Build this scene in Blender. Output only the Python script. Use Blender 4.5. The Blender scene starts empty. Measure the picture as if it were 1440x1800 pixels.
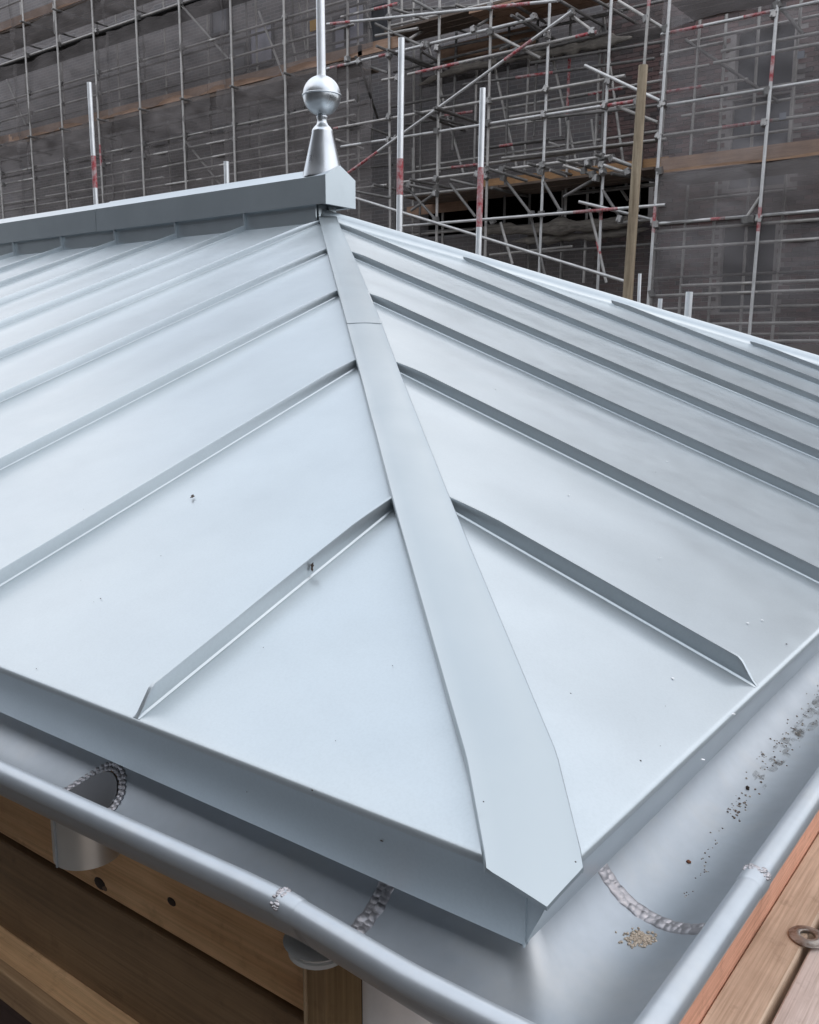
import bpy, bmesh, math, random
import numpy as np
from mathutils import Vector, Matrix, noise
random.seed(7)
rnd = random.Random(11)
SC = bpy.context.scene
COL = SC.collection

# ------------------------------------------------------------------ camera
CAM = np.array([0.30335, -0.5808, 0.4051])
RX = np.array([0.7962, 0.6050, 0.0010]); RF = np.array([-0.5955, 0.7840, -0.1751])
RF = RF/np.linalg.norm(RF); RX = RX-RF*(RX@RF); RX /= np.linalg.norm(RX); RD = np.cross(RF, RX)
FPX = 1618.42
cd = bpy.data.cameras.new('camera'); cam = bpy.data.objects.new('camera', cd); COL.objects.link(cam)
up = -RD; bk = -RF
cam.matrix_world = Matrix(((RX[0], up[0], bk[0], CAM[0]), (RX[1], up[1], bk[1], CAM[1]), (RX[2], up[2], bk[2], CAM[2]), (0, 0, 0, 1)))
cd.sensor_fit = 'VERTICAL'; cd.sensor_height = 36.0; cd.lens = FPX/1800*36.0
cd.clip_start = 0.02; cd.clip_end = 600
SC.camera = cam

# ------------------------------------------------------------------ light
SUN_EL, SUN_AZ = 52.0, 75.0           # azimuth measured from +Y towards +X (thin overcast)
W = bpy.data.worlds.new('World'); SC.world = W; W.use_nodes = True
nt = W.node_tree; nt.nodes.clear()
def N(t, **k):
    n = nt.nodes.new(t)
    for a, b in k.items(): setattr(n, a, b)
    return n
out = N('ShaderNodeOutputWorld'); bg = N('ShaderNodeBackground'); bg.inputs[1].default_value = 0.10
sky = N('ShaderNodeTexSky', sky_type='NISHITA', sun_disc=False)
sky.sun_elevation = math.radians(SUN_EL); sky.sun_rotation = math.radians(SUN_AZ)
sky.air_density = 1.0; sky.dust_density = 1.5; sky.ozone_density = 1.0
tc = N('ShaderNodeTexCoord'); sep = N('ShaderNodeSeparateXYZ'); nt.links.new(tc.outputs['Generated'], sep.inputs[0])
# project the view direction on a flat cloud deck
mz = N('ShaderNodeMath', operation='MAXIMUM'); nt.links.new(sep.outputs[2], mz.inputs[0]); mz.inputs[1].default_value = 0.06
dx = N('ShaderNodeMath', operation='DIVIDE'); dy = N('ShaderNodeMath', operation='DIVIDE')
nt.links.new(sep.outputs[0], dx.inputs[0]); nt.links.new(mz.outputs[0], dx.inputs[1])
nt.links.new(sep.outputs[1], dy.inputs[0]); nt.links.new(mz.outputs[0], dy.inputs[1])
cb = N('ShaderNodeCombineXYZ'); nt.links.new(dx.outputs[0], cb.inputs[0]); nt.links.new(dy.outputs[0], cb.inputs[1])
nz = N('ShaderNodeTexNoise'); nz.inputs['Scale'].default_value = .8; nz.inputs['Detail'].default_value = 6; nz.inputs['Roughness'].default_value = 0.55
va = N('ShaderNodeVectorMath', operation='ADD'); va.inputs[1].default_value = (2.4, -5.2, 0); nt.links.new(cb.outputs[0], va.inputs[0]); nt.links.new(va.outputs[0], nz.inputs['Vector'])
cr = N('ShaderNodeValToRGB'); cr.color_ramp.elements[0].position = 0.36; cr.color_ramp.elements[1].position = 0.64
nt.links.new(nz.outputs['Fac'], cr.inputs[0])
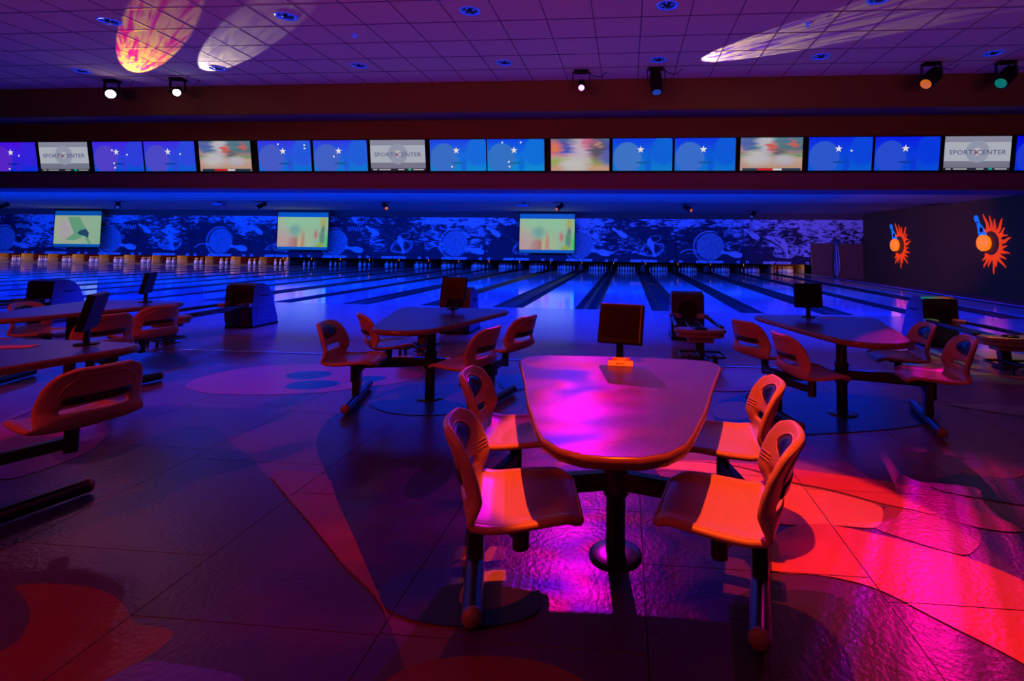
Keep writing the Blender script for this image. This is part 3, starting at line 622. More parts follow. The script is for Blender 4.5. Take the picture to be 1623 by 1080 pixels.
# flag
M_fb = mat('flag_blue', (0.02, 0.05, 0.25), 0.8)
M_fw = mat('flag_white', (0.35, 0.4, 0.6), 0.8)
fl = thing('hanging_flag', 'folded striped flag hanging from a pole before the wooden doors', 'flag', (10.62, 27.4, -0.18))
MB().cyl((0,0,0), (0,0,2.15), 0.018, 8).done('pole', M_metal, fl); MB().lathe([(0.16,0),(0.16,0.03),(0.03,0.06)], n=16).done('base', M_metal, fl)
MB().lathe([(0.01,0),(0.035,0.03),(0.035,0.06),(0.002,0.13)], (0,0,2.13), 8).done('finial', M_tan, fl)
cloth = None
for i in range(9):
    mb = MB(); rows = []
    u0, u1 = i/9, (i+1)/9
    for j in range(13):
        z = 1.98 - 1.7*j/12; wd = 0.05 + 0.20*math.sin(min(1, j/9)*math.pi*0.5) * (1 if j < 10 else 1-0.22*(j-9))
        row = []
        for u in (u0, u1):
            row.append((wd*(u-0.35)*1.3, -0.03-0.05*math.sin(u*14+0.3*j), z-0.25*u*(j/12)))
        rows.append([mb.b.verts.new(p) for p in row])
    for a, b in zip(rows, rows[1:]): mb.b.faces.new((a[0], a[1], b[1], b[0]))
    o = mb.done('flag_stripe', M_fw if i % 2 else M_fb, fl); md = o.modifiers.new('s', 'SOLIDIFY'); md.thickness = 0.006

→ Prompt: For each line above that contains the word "this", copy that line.

→ Solved problem:
Build this scene in Blender. Output only the Python script. Use Blender 4.5. The Blender scene starts empty. Measure the picture as if it were 1440x1800 pixels.
Keep writing the Blender script for this image. This is part 3, starting at line 622. More parts follow. The script is for Blender 4.5. Take the picture to be 1623 by 1080 pixels.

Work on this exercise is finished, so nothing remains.